In queste poche frasi è condensata la sua futura vita, dalla trepidazione quando decise di presentarsi al padre di lei, giovane ragazza figlia di quell’Emilia Carrari che aveva discendenze molto importanti, un fidanzamento vissuto tra le gioie e i dolori dato che pochi mesi dopo in ottobre fecero l’esperienza della morte del padre di mia nonna, Giuseppe, brevemente descritto negli appunti trascritti da mio nonno, per me sconosciuto perché possiedo scarni connotati; ma vorrei poter immaginare una tale circostanza come un carico maggiore di responsabilità anche perché a casa sua da un anno per esattezza il giorno 7 ottobre 1911, a causa di una sopraggiunta infermità suo padre era a letto inabile a causa di una paralisi e dopo tale circostanza se ne assumeva il carico comprese le responsabilità. Questi momenti tristi non lo spaventarono seppur giovane, lo resero più responsabile anzi perciò una simile proposta era già un contratto di matrimonio.
E quando ho letto questo appunto mi sono un po’ commosso perché ho provato ad immaginare la scena ambientata credo nel tinello della grande casa con i protagonisti che entrano nel vivo della proposta: il bisnonno col suo ruolo preminente e lo sguardo fiero, il cappello in testa, autoritario quanto basta, la bisnonna seduta accanto alla figlia e poco più in là le altre persone della casa, quindi mio nonno, timido, imbarazzato sulla sua richiesta ma preciso nel formulare le parole giuste cercando di evitare qualche espressione poco chiara ed infine il consenso ottenuto per frequentarsi. Infine la corsa verso casa col cuore che scoppiava dalla forte emozione soffocata dopo pochi mesi dalla disgrazia e il dolore della morte del padre di Luigia, all’età di 66 anni, da quel momento sono sempre meno i riferimenti al bisnonno fino alla morte del padre di mio nonno, Antonio il 21 agosto 1914 e con descritta una visita della fidanzata assieme a sua mamma Emilia al cospetto del moribondo a letto.
Da questo momento in poi spetta a mio nonno il peso della sua famiglia per cui dovette lasciare il lavoro prestato presso la ditta Fratelli Berto di Bovolenta e iniziare l’esperienza di agricoltore nei campi che aveva in affitto vicino alla abitazione ed inoltre su quelli che aveva preso in gestione a un centinaio di metri che in un primo momento aveva affittato a dei vicini ai quali aveva pure intimato il massimo rispetto sui raccolti.

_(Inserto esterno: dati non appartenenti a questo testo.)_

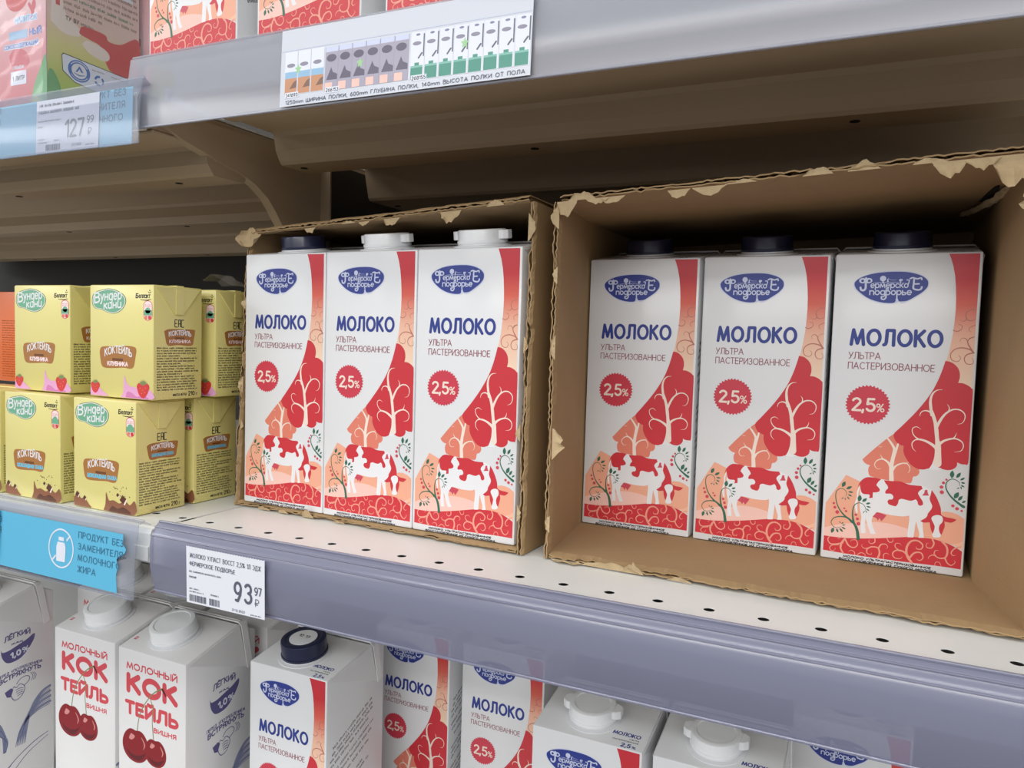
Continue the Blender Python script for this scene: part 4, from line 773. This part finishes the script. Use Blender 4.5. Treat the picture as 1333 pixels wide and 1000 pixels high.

Mio nonno contrasse il matrimonio appena finita la Prima Guerra Mondiale il 3 marzo 1919 e assieme a mia nonna iniziarono una nuova famiglia ed anche una nuova esperienza imprenditoriale allestendo in casa un Caseificio, nel libretto riporta la data della realizzazione della sua prima forma di formaggio, il 26 dicembre del 1921, giorno di santo Stefano, intanto per casa si muovevano già due figli piccoli Emilio il primogenito nato lo stesso anno del loro matrimonio e Antonietta nata nel 1921, nel 1924 iscrisse il nuovo Caseificio alla Camera di Commercio di Padova.